* Information shown:
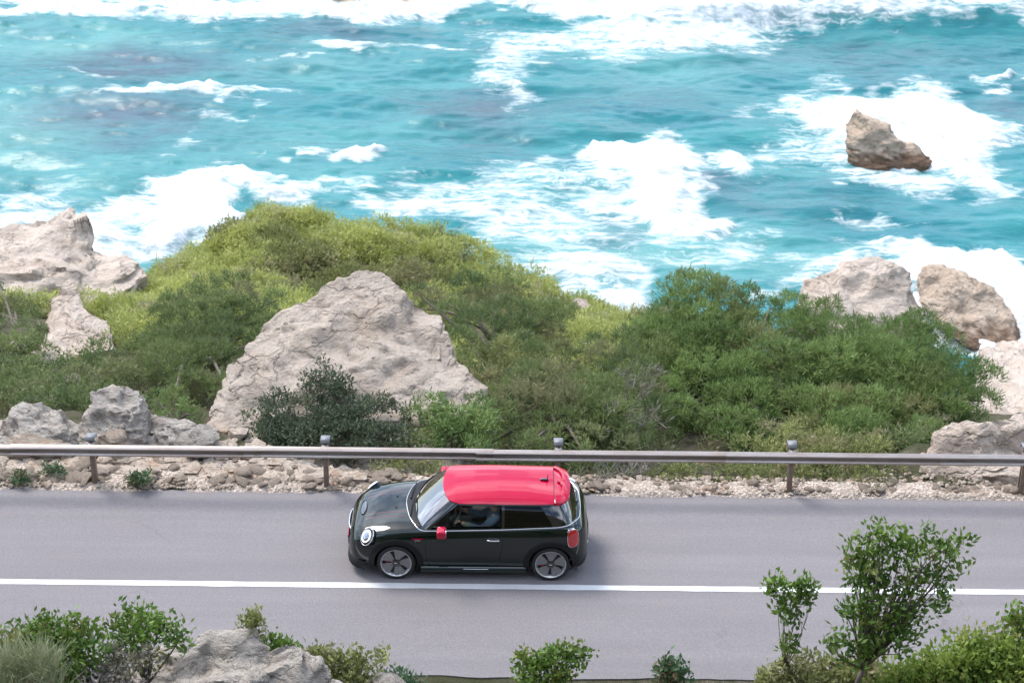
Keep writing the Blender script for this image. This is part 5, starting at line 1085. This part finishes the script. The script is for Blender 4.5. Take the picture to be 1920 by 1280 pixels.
for sg in (-1, 1):      # hands closed on the rim
    wx, wy, wz = -.10, Y0 + sg * .185, .92
    gr_ = SWC + .185 * (sg * math.cos(.25) * ax1 + math.sin(.25) * ax2)
    skin_mesh('hand', [(wx, wy, wz), (wx - .045, gr_[1] + sg * .012, gr_[2] + .010), (gr_[0] + .02, gr_[1] + sg * .012, gr_[2] + .022)], [(0, 1), (1, 2)], [.026, (.020, .036), (.016, .036)], 0, 'skin', drv, 1)
    for k in range(4):
        o4 = (k - 1.5) * .020; up_ = ax2 * o4; b0 = gr_ + np.array([.022, sg * .020, .010]) + up_; skin_mesh('finger', [tuple(b0), tuple(gr_ + up_ + np.array([-.012, sg * .030, .006])), tuple(gr_ + up_ + np.array([-.030, sg * .008, 0])), tuple(gr_ + up_ + np.array([-.024, -sg * .014, 0]))], [(0, 1), (1, 2), (2, 3)], [.0095, .009, .0085, .0075 if k < 3 else .0065], 0, 'skin', drv, 1)
    b0 = gr_ + np.array([.022, -sg * .006, .020]); skin_mesh('thumb', [tuple(b0), tuple(b0 + np.array([-.005, -sg * .022, .018])), tuple(b0 + np.array([-.025, -sg * .026, .034]))], [(0, 1), (1, 2)], [.011, .010, .008], 0, 'skin', drv, 1)
hc = np.array([.37, Y0, 1.205])
def ell(c, r, name, m, cut=None, seg=24):
    G_ = [[(c[0] + r[0] * math.cos(t) * math.cos(a), c[1] + r[1] * math.cos(t) * math.sin(a), c[2] + r[2] * math.sin(t)) for a in np.linspace(0, 2 * math.pi, seg + 1)] for t in np.linspace(-math.pi / 2 if cut is None else cut, math.pi / 2, 14)]
    me = grid_mesh(name, np.array(G_)); fix_out(me, tuple(c)); return link(name, me, MT[m], drv)
ell(hc + np.array([.022, 0, .022]), (.098, .086, .098), 'hair', 'hair', -.15)
for sg in (-1, 1): ell(hc + np.array([-.083, sg * .033, .0]), (.012, .014, .009), 'eye', 'black_gloss', None, 10); ell(hc + np.array([.01, sg * .086, -.01]), (.022, .012, .032), 'ear', 'skin', None, 10)
ell(hc + np.array([-.102, 0, -.025]), (.020, .014, .022), 'nose', 'skin', None, 10); ell(hc + np.array([-.085, 0, -.066]), (.012, .026, .007), 'mouth', 'caliper', None, 10)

* What you need to do:
Leave the pictures out and copy the rest of the data exactly.

* Answer for this exercise:
Keep writing the Blender script for this image. This is part 5, starting at line 1085. This part finishes the script. The script is for Blender 4.5. Take the picture to be 1920 by 1280 pixels.
for sg in (-1, 1):      # hands closed on the rim
    wx, wy, wz = -.10, Y0 + sg * .185, .92
    gr_ = SWC + .185 * (sg * math.cos(.25) * ax1 + math.sin(.25) * ax2)
    skin_mesh('hand', [(wx, wy, wz), (wx - .045, gr_[1] + sg * .012, gr_[2] + .010), (gr_[0] + .02, gr_[1] + sg * .012, gr_[2] + .022)], [(0, 1), (1, 2)], [.026, (.020, .036), (.016, .036)], 0, 'skin', drv, 1)
    for k in range(4):
        o4 = (k - 1.5) * .020; up_ = ax2 * o4; b0 = gr_ + np.array([.022, sg * .020, .010]) + up_; skin_mesh('finger', [tuple(b0), tuple(gr_ + up_ + np.array([-.012, sg * .030, .006])), tuple(gr_ + up_ + np.array([-.030, sg * .008, 0])), tuple(gr_ + up_ + np.array([-.024, -sg * .014, 0]))], [(0, 1), (1, 2), (2, 3)], [.0095, .009, .0085, .0075 if k < 3 else .0065], 0, 'skin', drv, 1)
    b0 = gr_ + np.array([.022, -sg * .006, .020]); skin_mesh('thumb', [tuple(b0), tuple(b0 + np.array([-.005, -sg * .022, .018])), tuple(b0 + np.array([-.025, -sg * .026, .034]))], [(0, 1), (1, 2)], [.011, .010, .008], 0, 'skin', drv, 1)
hc = np.array([.37, Y0, 1.205])
def ell(c, r, name, m, cut=None, seg=24):
    G_ = [[(c[0] + r[0] * math.cos(t) * math.cos(a), c[1] + r[1] * math.cos(t) * math.sin(a), c[2] + r[2] * math.sin(t)) for a in np.linspace(0, 2 * math.pi, seg + 1)] for t in np.linspace(-math.pi / 2 if cut is None else cut, math.pi / 2, 14)]
    me = grid_mesh(name, np.array(G_)); fix_out(me, tuple(c)); return link(name, me, MT[m], drv)
ell(hc + np.array([.022, 0, .022]), (.098, .086, .098), 'hair', 'hair', -.15)
for sg in (-1, 1): ell(hc + np.array([-.083, sg * .033, .0]), (.012, .014, .009), 'eye', 'black_gloss', None, 10); ell(hc + np.array([.01, sg * .086, -.01]), (.022, .012, .032), 'ear', 'skin', None, 10)
ell(hc + np.array([-.102, 0, -.025]), (.020, .014, .022), 'nose', 'skin', None, 10); ell(hc + np.array([-.085, 0, -.066]), (.012, .026, .007), 'mouth', 'caliper', None, 10)